# What is expected
Omit the pictures and print exactly the lines of the listing below, starting at the first and ending at the line containing "S.cycles.sample_clamp_indirect = 4.0".

# Dataset extract
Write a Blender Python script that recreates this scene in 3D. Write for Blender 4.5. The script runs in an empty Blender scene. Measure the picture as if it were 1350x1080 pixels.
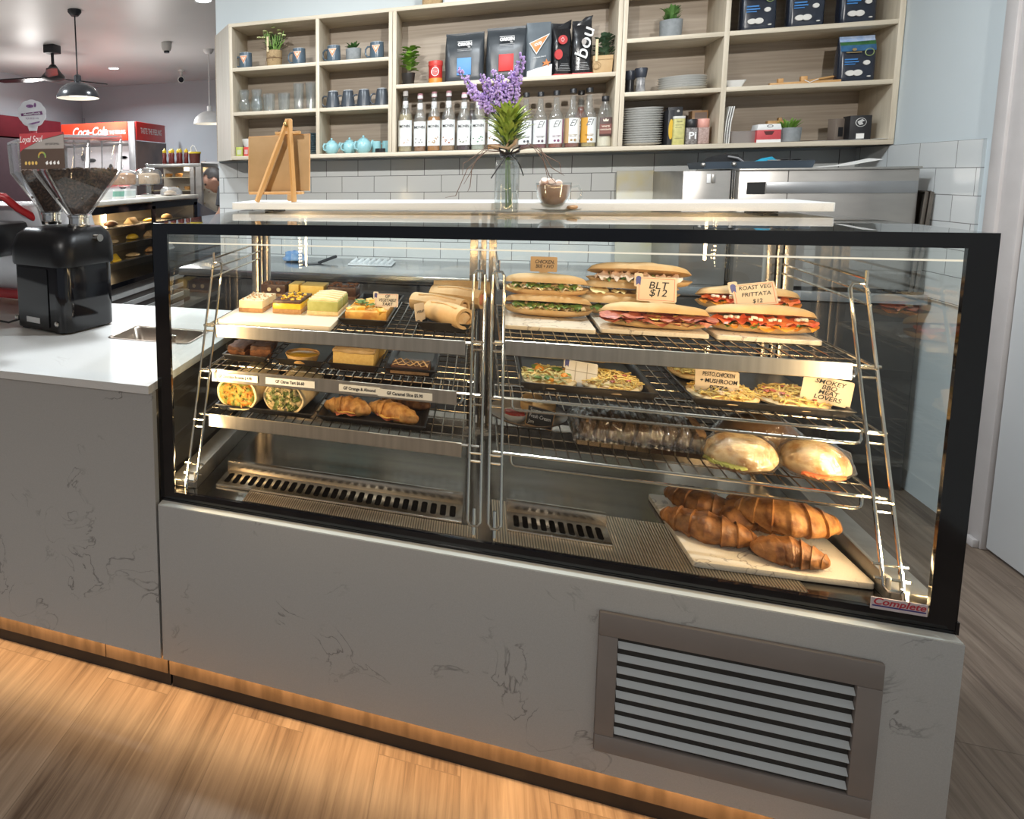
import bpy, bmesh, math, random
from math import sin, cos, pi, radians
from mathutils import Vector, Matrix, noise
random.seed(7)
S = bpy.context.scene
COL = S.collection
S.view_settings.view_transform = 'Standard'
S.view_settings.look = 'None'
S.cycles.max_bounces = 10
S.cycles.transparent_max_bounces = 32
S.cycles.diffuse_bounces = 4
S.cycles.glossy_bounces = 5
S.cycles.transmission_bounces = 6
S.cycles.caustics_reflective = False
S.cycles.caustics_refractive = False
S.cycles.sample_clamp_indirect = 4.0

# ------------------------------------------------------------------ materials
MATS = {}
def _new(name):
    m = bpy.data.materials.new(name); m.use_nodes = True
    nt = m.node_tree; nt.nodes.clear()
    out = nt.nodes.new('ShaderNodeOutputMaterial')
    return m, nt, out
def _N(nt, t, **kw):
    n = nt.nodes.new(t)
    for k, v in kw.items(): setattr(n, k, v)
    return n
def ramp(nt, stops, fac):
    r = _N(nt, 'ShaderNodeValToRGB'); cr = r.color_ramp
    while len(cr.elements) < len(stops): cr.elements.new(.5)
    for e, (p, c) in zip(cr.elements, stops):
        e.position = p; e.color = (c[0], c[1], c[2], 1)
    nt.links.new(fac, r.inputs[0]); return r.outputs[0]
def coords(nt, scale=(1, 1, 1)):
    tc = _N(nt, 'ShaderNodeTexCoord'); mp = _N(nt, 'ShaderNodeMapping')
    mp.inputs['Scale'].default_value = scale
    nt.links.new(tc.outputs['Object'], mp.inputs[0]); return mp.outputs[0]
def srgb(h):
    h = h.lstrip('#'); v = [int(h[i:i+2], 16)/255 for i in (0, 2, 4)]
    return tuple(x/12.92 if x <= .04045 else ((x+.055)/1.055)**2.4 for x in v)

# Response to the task
Write a Blender Python script that recreates this scene in 3D. Write for Blender 4.5. The script runs in an empty Blender scene. Measure the picture as if it were 1350x1080 pixels.
import bpy, bmesh, math, random
from math import sin, cos, pi, radians
from mathutils import Vector, Matrix, noise
random.seed(7)
S = bpy.context.scene
COL = S.collection
S.view_settings.view_transform = 'Standard'
S.view_settings.look = 'None'
S.cycles.max_bounces = 10
S.cycles.transparent_max_bounces = 32
S.cycles.diffuse_bounces = 4
S.cycles.glossy_bounces = 5
S.cycles.transmission_bounces = 6
S.cycles.caustics_reflective = False
S.cycles.caustics_refractive = False
S.cycles.sample_clamp_indirect = 4.0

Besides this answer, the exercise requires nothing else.